The Scarlet Witch attempted to hold up Mr Hyde with her hex-bolts, but he shrugged them off.

With Mysterio now locked in combat with the Captain, Nightcrawler teleported over to Mr Hyde, trusting to his agility to protect him from the monster's mighty fists.

It didn't. Momentarily disorientated by his teleport Nightcrawler fell to a single mighty punch.

An overview of the fight, with both sides now down by one character.

The Scarlet Witch moved up to try and slow Mr Hyde, who was trying to pick up the Hobgoblin's case of jewels. However she was surprised when Captain Britain charged towards her, hypnotised by the malevolent Mysterio into thinking that *she* was one of the villains. Fortunately Mysterio's control over the Captain wasn't strong enough, and he stopped short at actually attempting an attack.

The distraction was enough for Mr Hyde to recover the second case of jewels, however.

Enraged, Captain Britain piled into Mysterio again, landing a damaging blow.

Meanwhile Mr Hyde lumbered down the street towards the Scarlet Witch who, once more, found her hex-bolts unequal to the task of slowing him down.

Seeing the he'd been distracted from the task in hand, Captain Britain attacked Mr Hyde, and scored a decent hit on him.

However Mysterio's trickery dazzled him for a moment, allowing Mr Hyde to return the favour.

Mr Hyde continued to make his escape.

Mysterio moved up, and used his illusions to convince the Scarlet Witch that her companion was, in fact, the Hobgoblin.

As Captain Britain flew past to engage Mr Hyde once more, she launched a hex-bolt at him. Fortunately, in her confused state, her aim was off.

She moved to the sidelines to recover, as the Captain and the monster traded blows ...

...  and with her wits now returned, engaged Mysterio.

WHAM! Britain's protector downed Mr Hyde!

Tricking the Scarlet Witch once more, Mysterio broke away from her, and ran to where the jewels were, hoping that his illusions would protect him from Captain Britain.
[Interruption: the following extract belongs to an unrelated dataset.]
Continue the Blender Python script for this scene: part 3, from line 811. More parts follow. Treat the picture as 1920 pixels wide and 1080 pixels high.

They didn't. The Captain had had quite enough of Mysterio's smoke and mirrors, and took him out of the fight as well.

The heroes had won the day, and prevented the robbery!
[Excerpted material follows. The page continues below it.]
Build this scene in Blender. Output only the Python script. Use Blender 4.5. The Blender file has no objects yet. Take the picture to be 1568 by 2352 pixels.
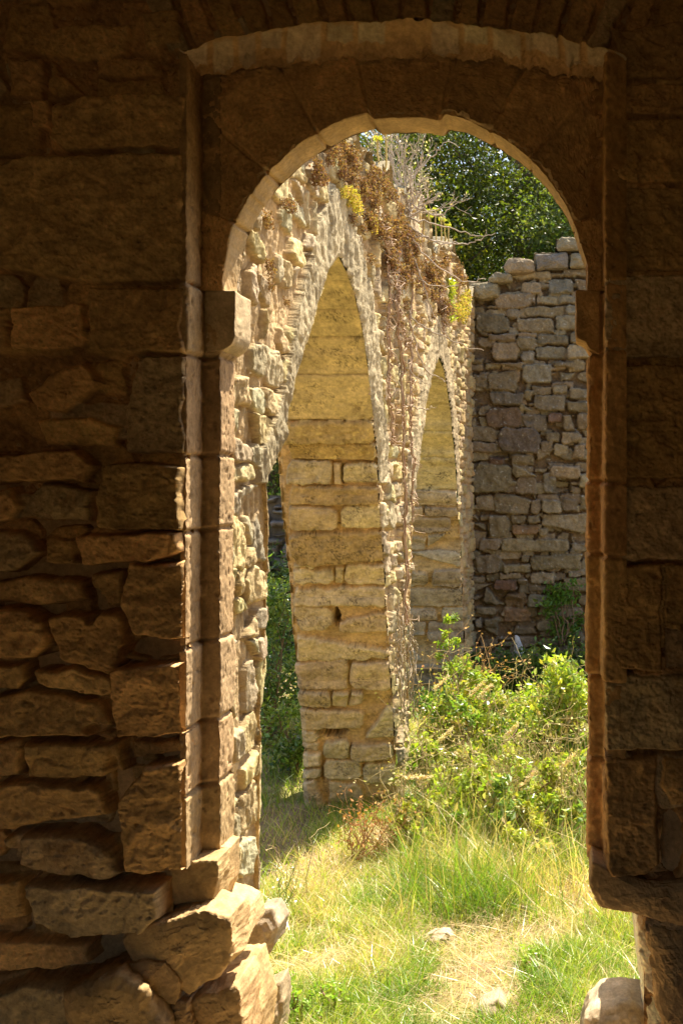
import bpy, math, random
import numpy as np
R = math.radians
random.seed(7)
rng = np.random.default_rng(11)
S = bpy.context.scene
COL = S.collection

# ------------------------------------------------------------------ camera
EYE = 1.7
LENS = 35.0
F = LENS / 36 * 2352            # focal length in units of the 1568 x 2352 survey grid
VX, VY = 1300.0, 1110.0         # vanishing point of the depth axis on that grid
cam = bpy.data.objects.new('camera', bpy.data.cameras.new('camera'))
COL.objects.link(cam); S.camera = cam
cam.location = (0, 0, EYE); cam.rotation_euler = (R(90), 0, 0)
cam.data.lens = LENS; cam.data.sensor_width = 36; cam.data.sensor_fit = 'AUTO'
cam.data.shift_x = -(VX - 783.5) / 2352; cam.data.shift_y = -(1176 - VY) / 2352
cam.data.clip_start = 0.05; cam.data.clip_end = 500

# ------------------------------------------------------------------ world, sun, exposure
SUN_EL, SUN_AZ = R(61), R(30)   # azimuth from +Y towards +X
w = bpy.data.worlds.new('World'); S.world = w; w.use_nodes = True
nt = w.node_tree; nt.nodes.clear()
sky = nt.nodes.new('ShaderNodeTexSky'); sky.sky_type = 'NISHITA'; sky.sun_disc = False
sky.sun_elevation = SUN_EL; sky.sun_rotation = SUN_AZ; sky.dust_density = 3.0
bg = nt.nodes.new('ShaderNodeBackground'); bg.inputs[1].default_value = 0.10
wo = nt.nodes.new('ShaderNodeOutputWorld')
nt.links.new(sky.outputs[0], bg.inputs[0]); nt.links.new(bg.outputs[0], wo.inputs[0])
sl = bpy.data.lights.new('sun', 'SUN'); sl.energy = 5.0; sl.angle = R(0.55); sl.color = (1.0, 0.89, 0.72)
sun = bpy.data.objects.new('sun', sl); COL.objects.link(sun)
from mathutils import Vector
sd = Vector((math.sin(SUN_AZ) * math.cos(SUN_EL), math.cos(SUN_AZ) * math.cos(SUN_EL), math.sin(SUN_EL)))
sun.rotation_euler = sd.to_track_quat('Z', 'Y').to_euler(); sun.location = (5, 8, 14)
S.view_settings.view_transform = 'Standard'; S.view_settings.look = 'None'
S.view_settings.exposure = 1.58; S.view_settings.gamma = 1.0
S.render.engine = 'CYCLES'
S.cycles.max_bounces = 10; S.cycles.diffuse_bounces = 7

# ------------------------------------------------------------------ helpers
def px(x, y, Y):
    return ((x - VX) / F * Y, Y, EYE - (y - VY) / F * Y)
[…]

But wait. Was that really Mysterio they had defeated. Things are sometimes never what they seem ...

This was a game of Clobberin' Time, my own fast-play, low-detail superhero skirmish rules, which can be found on the Free Stuff part of this blog. The stats for the protagonists are as follows:

Mysterio - Shape-Shift, Hinder (M), Mind Control (S)
Mr Hyde - Superstrength, Resilience
The Hobgoblin - Flight, Charge, Ranged Attack (S), Hinder (S)

Captain Britain - Strength, Block, Flight + 3"
Nightcrawler - Teleport, Agility, Adhesion
The Scarlet Witch - Hinder (M), Ranged Attack (M)
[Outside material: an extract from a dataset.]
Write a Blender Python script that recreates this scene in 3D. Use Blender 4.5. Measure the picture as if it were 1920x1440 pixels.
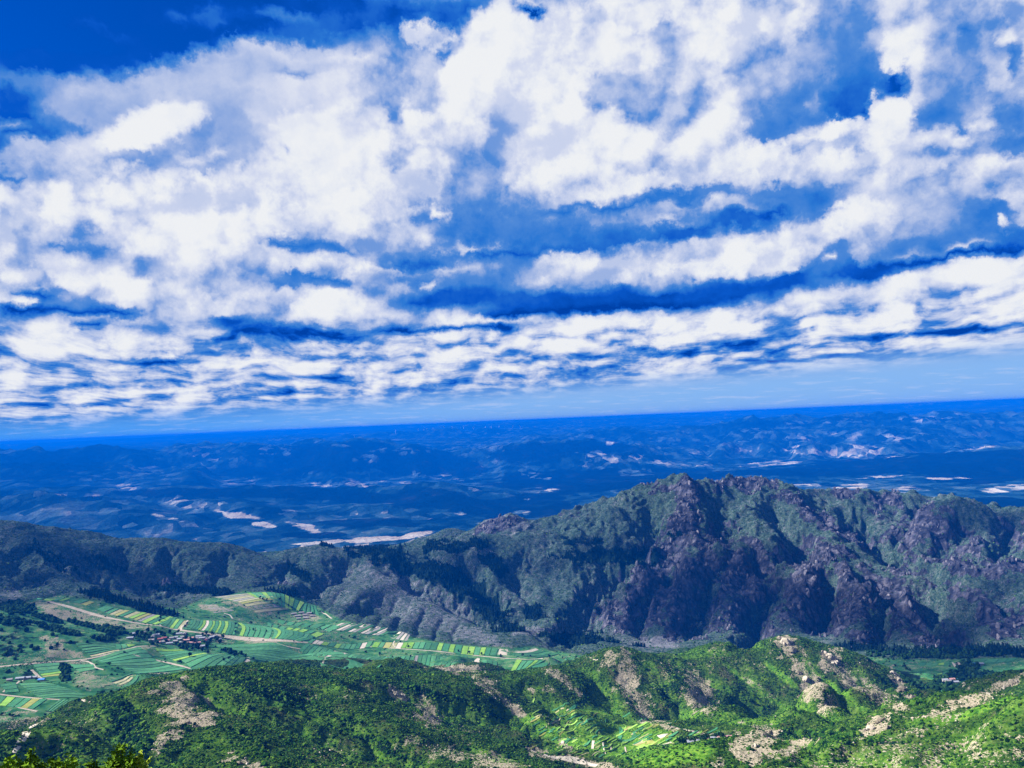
import bpy, bmesh, math, random
import numpy as np
from mathutils import Vector, Matrix

S = bpy.context.scene
C = S.collection
R = math.radians
for o in list(bpy.data.objects):
    bpy.data.objects.remove(o)

# ------------------------------------------------------------------ camera
# photograph 1920 x 1440; focal length 1450 px; the eye stands at the origin,
# the level line runs at y = 829 - 0.042 x
FPX = 1450.0
ROLL = math.atan(0.042)
PITCH = -math.atan((720 - (829 - 0.042 * 960)) / FPX * math.cos(ROLL))
fwd = np.array([0.0, math.cos(PITCH), math.sin(PITCH)])
rgt0 = np.array([1.0, 0.0, 0.0])
up0 = np.cross(rgt0, fwd)
rgt = rgt0 * math.cos(ROLL) - up0 * math.sin(ROLL)
upv = up0 * math.cos(ROLL) + rgt0 * math.sin(ROLL)
cam_d = bpy.data.cameras.new('camera')
cam_d.sensor_fit = 'HORIZONTAL'
cam_d.sensor_width = 36.0
cam_d.lens = 36.0 * FPX / 1920.0
cam_d.clip_start = 0.5
cam_d.clip_end = 200000.0
cam = bpy.data.objects.new('camera', cam_d)
C.objects.link(cam)
cam.matrix_world = Matrix(((rgt[0], upv[0], -fwd[0], 0), (rgt[1], upv[1], -fwd[1], 0),
                           (rgt[2], upv[2], -fwd[2], 0), (0, 0, 0, 1)))
S.camera = cam


def ray(px, py):
    px = np.asarray(px, float); py = np.asarray(py, float)
    a = (px - 960) / FPX; b = (720 - py) / FPX
    d = fwd + a[..., None] * rgt + b[..., None] * upv
    return d / np.linalg.norm(d, axis=-1, keepdims=True)


def project(x, y, z):
    f = x * fwd[0] + y * fwd[1] + z * fwd[2]
    f = np.where(f < 1e-3, 1e-3, f)
    a = (x * rgt[0] + y * rgt[1] + z * rgt[2]) / f
    b = (x * upv[0] + y * upv[1] + z * upv[2]) / f
    return 960 + FPX * a, 720 - FPX * b


def at(px, py, D):
    """point seen at pixel (px,py), D metres away over the ground"""
    d = ray(px, py)
    h = np.hypot(d[..., 0], d[..., 1])
    return d / h[..., None] * np.asarray(D, float)[..., None]


# ------------------------------------------------------------------ light
SUN_EL = 37.0
SUN_AZ = -90.0           # degrees clockwise from the view direction (+Y)
sdir = Vector((math.sin(R(SUN_AZ)) * math.cos(R(SUN_EL)), math.cos(R(SUN_AZ)) * math.cos(R(SUN_EL)), math.sin(R(SUN_EL))))
sun_d = bpy.data.lights.new('sun', 'SUN')
sun_d.energy = 5.0
sun_d.angle = R(0.53)
sun_d.color = (1.0, 0.95, 0.86)
sun = bpy.data.objects.new('sun', sun_d)
C.objects.link(sun)
sun.rotation_euler = sdir.to_track_quat('Z', 'Y').to_euler()

S.view_settings.view_transform = 'Standard'
S.view_settings.look = 'None'
S.view_settings.gamma = 1.0
S.view_settings.exposure = 1.95
S.view_settings.use_curve_mapping = False
S.render.engine = 'CYCLES'
S.cycles.max_bounces = 4
S.cycles.diffuse_bounces = 2
S.cycles.glossy_bounces = 1
S.cycles.transmission_bounces = 2
S.cycles.volume_bounces = 0
S.cycles.transparent_max_bounces = 8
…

All characters were Level 3.

The mix of abilities worked well to give an interesting game. Both sides had a hard-hitting close-combat specialist, one with more mobility and another that could provide support. Mysterio's mind-control came close to giving the villains a superior position twice during the game, especially the second attempt which saw the Scarlet Witch in a position to hinder Captain Britain sufficiently long enough for Mr Hyde to take him down and make his escape. Only a bad roll on her part prevented this.

I still need to fiddle with some of the abilities in the game; at its core it's a very workable system, but there ideas I've had floating around in my head for new things characters can do, and refining some of the existing abilities.

Observant readers will notice that the characters have all been removed from their Heroclix bases, and transferred to very nice perspex ones from Aetherworks. Whilst the clear perspex has its issues - highly reflective and prone to reacting to superglue being two of them - it does mean that the character blend in to any environment on which I place them. I'm not sure what colour I'm going to do the flying stands yet, though. The white looks less obtrusive than I thought it would be. The stands are florist's wire, with an outer sleeve made from the plastic tube of a cotton bud. The wire acts to pin the character and the base together, since it can be glued into good, deep holes on both. The plastic tube stops the wire bending, as well as providing a small amount of additional support.